Digitalwirtschaft

EU zieht bei Big Tech die Zügel an

Der Digital Markets Act kommt voran. Tech-Giganten wie Meta, Apple oder Google, die von der EU als sogenannte „Torwächter“ im Internet betrachtet werden, müssen sich neuen Regeln unterwerfen, und das schneller als gedacht. Denn die prinzipielle Einigung auf das neue Gesetz ging überraschend zügig.

EU zieht bei Big Tech die Zügel an

Von Heidi Rohde, Frankfurt

Tech-Giganten wie Meta und Google müssen sich in der EU künftig einem strengeren Regulierungsregime un­terwerfen. Nur gut ein Jahr nachdem die Kommission in Brüssel ihren Entwurf für einen umfassenden Digital Markets Act (DMA) vorgelegt hat, sind Unterhändler der EU-Staaten und das Parlament zu einer Einigung gekommen. Der DMA zielt darauf ab, die gesellschaftliche und wirtschaftliche Macht von sogenannten „Torwächtern“ (Gatekeeper) im Internet zu beschränken, nachdem dies mit den herkömmlichen Instrumenten vor allem des Kartellrechts nur unzureichend gelungen war.

Um als Torwächter zu gelten, muss ein Unternehmen auf mindestens 75 Mrd. Euro Marktkapitalisierung kommen und jährliche Umsätze von mindestens 7,5 Mrd. Euro erzielen. Darüber hinaus gehört zu den Vor­aussetzungen, dass bestimmte Browser- oder Messengerdienste angeboten oder eine Social-Media-Plattform betrieben wird, die jährlich 45 Millionen Nutzer bzw. 10000 Unternehmenskunden hat.

Nach Einschätzung des CDU-Europaparlamentariers Andreas Schwab dürften zunächst 10 bis 15 Technologieunternehmen unter das neue Regime fallen. Dazu zählen Plattformen wie Amazon Marketplace, so­ziale Medien wie Facebook, Video-Plattformen wie Youtube, Messengerdienste wie Whatsapp oder der Facebook-Messenger, Betriebssysteme wie das iOS von Apple oder An­droid von Google.

Für die Unternehmen gelten nach dem Willen der EU verschärfte Wettbewerbsauflagen, wie etwas das Verbot der Selbstbevorzugung von eigenen Diensten auf einer Plattform oder auch Öffnungsklauseln. Messenger wie Whatsapp und iMessage sollen dazu verpflichtet werden, sich für die Kommunikation mit kleineren Diensten zu öffnen. Außerdem wird die Nutzung von Daten beschränkt, indem ihre Verwendung von den Nutzern aktiv genehmigt werden muss. Bei Verstößen drohen heftige Sanktionen, zunächst von bis zu 10% des weltweiten Jahresumsatzes. Bei wiederholten Verstößen könnten es bis zu 20% sein. In Ausnahmefällen ist sogar eine Zerschlagung von Tech-Riesen angedacht.

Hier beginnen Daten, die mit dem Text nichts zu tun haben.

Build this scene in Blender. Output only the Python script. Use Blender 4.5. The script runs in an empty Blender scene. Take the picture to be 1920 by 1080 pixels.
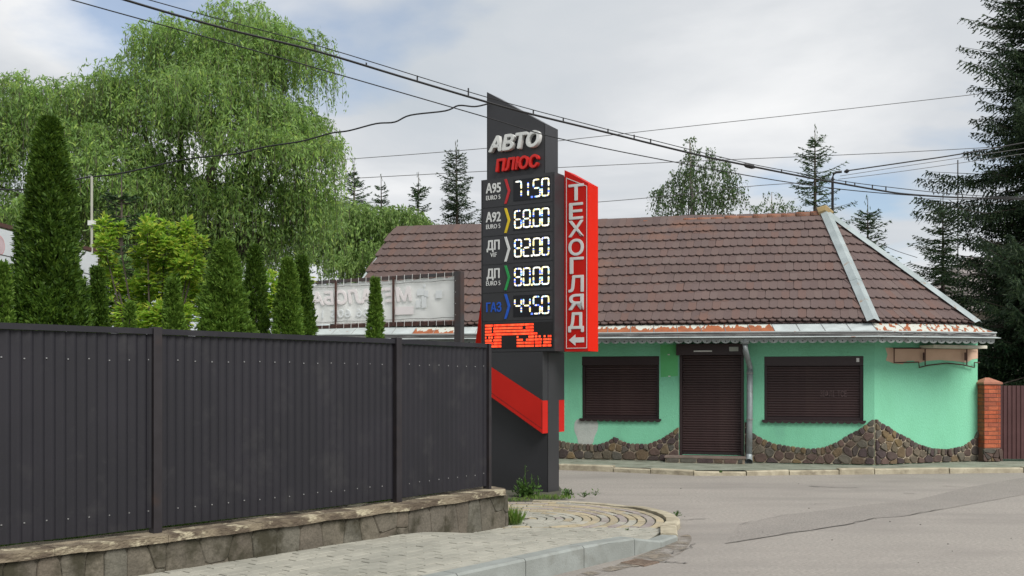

Die Auflagen treffen die Geschäftsmodelle der Unternehmen erheblich. Längerfristig dürften sich die Möglichkeiten der Ausbeutung ihrer großen Datenschätze zumindest schwieriger gestalten. Aber das kostet lediglich Geld, das Apple und Co reichlich haben. Der vergleichsweise kleine Vorstoß zur Öffnung der Messengerdienste könnte dagegen auf längere Sicht deutlich größere Wirkung entfalten; denn es ist ein erster Schritt zur Auflösung der Plattformbindung, die insbesondere Apple und Google mit den beiden mobilen Be­triebssystemen iOS und Android perfektioniert und praktisch zu einem Duopol ausgebaut haben.

Die EU macht Tempo. Nach der Einigung in Rekordzeit – die Absegnung im Rat gilt als Formsache – könnte der DMA schon im Oktober in Kraft treten, wie EU-Wettbewerbskommissarin Margrethe Vestager sagte. Allerdings müssen dann noch die Gatekeeper designiert werden, und es gilt eine mehrmonatige Übergangsfrist.

Fachleute warnen allerdings vor überzogenen Hoffnungen. Der eigentliche Test für die EU ist nicht die Verabschiedung des DMA, sondern die Sicherstellung seiner Durchsetzbarkeit, Wirksamkeit und fairen Umsetzung, sagt Michael Dietrich, Partner und Kartellrechtsexperte bei Clifford Chance.